Richard Kamerman, a lifelong resident of New York City, has been breaking electronics and crashing computers while trying to coax interesting and unpredictable sounds out of them for over a decade. Occasionally, he has also presented himself as a more serious composer of re-performable written music. Keywords: amplification, magnification, obfuscation, systems design, game theory, patterns, human error, accident, failure. Although a firm believer in the axiom that "one man's trash is another man's treasure," he ceased collecting his instruments from piles of junk left on the curb several years ago, fearing he might bring home bedbugs. Recordings of his solo or collaborative works have been released by Erstwhile Records, Pilgrim Talk, Contour Editions, RRRecords, and Engraved Glass, among others.

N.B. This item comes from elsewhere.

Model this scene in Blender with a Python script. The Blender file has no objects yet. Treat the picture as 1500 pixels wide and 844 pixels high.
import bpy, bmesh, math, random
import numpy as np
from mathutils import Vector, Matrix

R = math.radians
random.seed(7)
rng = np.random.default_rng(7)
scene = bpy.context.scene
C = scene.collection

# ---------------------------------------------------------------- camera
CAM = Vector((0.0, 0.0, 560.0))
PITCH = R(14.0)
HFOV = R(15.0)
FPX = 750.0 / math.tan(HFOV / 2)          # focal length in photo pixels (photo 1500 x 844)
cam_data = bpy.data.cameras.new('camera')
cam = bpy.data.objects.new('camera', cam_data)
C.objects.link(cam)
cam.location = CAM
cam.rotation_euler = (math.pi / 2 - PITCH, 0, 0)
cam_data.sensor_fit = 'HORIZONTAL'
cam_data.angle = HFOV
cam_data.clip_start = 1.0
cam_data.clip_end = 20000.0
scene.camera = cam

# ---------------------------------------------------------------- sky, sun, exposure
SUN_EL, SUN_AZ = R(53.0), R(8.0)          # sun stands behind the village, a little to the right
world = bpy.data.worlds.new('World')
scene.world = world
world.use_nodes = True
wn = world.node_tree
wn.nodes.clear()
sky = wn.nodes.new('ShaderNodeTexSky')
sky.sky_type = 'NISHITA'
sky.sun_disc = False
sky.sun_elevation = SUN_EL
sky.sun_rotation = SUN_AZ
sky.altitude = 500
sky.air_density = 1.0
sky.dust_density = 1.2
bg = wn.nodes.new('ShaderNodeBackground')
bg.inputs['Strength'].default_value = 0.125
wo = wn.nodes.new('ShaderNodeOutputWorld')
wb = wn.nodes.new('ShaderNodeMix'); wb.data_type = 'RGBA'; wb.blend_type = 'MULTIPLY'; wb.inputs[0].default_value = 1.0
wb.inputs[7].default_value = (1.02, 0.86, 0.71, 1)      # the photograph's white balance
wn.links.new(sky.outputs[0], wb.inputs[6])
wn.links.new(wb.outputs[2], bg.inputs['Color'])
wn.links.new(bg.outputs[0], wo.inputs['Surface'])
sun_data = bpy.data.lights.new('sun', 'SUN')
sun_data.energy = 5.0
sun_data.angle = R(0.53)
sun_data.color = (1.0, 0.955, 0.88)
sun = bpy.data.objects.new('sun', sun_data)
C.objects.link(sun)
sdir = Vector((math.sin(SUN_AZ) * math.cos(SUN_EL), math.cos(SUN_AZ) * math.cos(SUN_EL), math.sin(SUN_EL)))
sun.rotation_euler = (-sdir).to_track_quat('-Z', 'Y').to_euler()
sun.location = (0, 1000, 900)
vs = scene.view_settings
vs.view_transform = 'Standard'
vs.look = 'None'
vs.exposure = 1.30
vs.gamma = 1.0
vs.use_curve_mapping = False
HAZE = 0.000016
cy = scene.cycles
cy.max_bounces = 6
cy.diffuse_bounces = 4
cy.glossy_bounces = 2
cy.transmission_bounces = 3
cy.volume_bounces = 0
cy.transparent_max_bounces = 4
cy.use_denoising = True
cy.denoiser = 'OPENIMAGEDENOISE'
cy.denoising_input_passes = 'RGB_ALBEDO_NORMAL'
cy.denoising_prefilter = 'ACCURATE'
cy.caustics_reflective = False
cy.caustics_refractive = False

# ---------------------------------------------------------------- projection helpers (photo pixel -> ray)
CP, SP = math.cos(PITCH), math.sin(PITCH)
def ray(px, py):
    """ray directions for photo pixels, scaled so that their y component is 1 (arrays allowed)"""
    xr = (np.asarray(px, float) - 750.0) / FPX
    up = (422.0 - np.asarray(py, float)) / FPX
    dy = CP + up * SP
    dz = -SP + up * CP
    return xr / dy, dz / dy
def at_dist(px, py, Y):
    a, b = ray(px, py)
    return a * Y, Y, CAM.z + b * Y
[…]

Kamerman has performed and/or his work has been otherwise presented throughout the US as well as internationally in Canada, Germany, Switzerland, the United Kingdom, and Chile. He additionally runs the small-press music label Copy For Your Records.

Eames Armstrong (they/she) is an artist and curator who works across painting, writing, and performance. Currently based in Brooklyn, Eames received an MFA from George Washington University in 2016. They have performed at the High Zero Festival, Sonic Circuits Festival, the Houston International Performance Art Biennale, the Fringe platform of the Venice International Performance Art Week; at Defibrillator, Chicago; Mobius, Cambridge, MA; Grace Exhibition Space, Brooklyn; and many other spots. Eames was the 2016 Emerging Curator at VisArts in Rockville, MD, and a recipient of the Halcyon Arts Lab Fellowship in Washington, D.C.. Eames has spoken at the Corcoran College of Art and at the Luce Foundation at the Smithsonian American Art Museum. Eames is currently invested in a research tangle of body art, industrial music, martyrs and saints, and transgender studies.